Columnist Madonna Gauding at the Occasional Planet agrees and adds that in an educational environment where the administrators refer to the students as “customers,” where the school’s budget is being spent should be something everybody is keeping an eye on. 

Gauding hopes that the USM student and faculty protests spark a national movement that fights back against educational issues like tuition hikes, lack of funding and silencing of political dissent. 

“Students are being denied a more enriching educational experience,” said Gauding. “If we’re lucky, students will take over where Occupy Wall Street left off.”

“If we care about USM’s future and the future of public higher education, we need to stop flat funding our public universities,” said Dave Kerschner, a USM doctoral graduate. 
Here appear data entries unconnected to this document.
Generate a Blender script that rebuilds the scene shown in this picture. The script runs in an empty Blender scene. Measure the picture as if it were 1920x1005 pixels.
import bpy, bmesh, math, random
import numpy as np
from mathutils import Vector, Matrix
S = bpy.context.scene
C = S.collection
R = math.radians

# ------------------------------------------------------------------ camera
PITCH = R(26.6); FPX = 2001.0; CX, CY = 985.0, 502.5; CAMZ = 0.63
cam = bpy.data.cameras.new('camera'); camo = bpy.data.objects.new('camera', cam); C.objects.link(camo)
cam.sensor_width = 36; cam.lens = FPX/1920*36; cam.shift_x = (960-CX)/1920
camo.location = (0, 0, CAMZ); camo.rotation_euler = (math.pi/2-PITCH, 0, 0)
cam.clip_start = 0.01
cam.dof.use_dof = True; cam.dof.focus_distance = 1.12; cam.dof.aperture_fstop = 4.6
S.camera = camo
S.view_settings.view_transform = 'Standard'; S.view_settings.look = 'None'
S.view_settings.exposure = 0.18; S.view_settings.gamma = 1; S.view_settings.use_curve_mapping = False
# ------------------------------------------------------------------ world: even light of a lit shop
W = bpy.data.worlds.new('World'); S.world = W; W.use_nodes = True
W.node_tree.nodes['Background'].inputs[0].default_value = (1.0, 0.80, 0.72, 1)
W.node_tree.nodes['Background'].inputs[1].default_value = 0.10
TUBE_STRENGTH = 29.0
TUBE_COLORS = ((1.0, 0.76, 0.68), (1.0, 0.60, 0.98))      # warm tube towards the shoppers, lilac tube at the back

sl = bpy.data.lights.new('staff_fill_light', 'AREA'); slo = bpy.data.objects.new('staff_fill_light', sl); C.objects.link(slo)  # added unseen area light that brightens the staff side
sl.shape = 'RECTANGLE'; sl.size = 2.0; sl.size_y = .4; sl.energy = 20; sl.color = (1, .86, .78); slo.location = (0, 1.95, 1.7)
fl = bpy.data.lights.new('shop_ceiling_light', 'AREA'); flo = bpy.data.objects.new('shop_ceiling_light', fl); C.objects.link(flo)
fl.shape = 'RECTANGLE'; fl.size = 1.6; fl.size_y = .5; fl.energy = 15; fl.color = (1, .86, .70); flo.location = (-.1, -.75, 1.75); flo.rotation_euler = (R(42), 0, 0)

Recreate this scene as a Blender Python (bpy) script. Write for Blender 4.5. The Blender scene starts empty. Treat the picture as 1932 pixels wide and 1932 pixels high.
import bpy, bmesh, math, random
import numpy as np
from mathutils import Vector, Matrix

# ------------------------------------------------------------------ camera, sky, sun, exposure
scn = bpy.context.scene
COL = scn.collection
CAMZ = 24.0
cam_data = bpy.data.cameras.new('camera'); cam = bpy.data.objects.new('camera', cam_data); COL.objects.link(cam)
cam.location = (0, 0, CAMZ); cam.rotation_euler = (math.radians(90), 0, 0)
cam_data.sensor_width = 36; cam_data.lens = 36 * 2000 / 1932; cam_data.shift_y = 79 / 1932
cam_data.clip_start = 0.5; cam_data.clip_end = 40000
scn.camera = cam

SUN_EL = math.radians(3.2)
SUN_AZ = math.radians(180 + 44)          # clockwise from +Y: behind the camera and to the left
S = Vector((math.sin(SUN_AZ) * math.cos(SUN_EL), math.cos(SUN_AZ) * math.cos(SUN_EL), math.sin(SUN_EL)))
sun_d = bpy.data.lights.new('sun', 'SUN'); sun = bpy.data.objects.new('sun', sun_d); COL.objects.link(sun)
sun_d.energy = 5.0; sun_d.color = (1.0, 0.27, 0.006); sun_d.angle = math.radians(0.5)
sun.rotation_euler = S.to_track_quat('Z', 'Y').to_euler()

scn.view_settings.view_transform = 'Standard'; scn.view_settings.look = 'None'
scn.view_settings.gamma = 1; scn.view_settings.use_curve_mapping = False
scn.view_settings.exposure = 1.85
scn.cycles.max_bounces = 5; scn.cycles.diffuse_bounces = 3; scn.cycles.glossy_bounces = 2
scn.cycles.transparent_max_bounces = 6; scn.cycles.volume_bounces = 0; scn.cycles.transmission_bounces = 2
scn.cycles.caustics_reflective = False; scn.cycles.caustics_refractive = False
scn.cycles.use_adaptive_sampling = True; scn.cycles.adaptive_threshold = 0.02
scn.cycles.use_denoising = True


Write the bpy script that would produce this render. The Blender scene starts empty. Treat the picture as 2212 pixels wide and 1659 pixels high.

Regardless of where the specific source of USM’s budget deficit lies, one thing is for certain: schools are going through similar problems and using USM as an example of what can go wrong, when the administration is forced to cut faculty and programs. 

Lauren Besanko, a criminology graduate and local politician, said that she’d be surprised if USM wasn’t on the radar of players in the social justice and education arena. 

“USM’s story would fit right into the narratives on austerity and the war on education in America today,” said Besanko. 

According to Jacobson, the term austerity has become a buzzword for the easy gutting of values and programs that more Americans don’t want gutted, like a good education for young people. 

“The battle over USM cuts right to the bone of all of this,” said Jacobson. “We’re thinking that Maine will certainly be on our outlook.”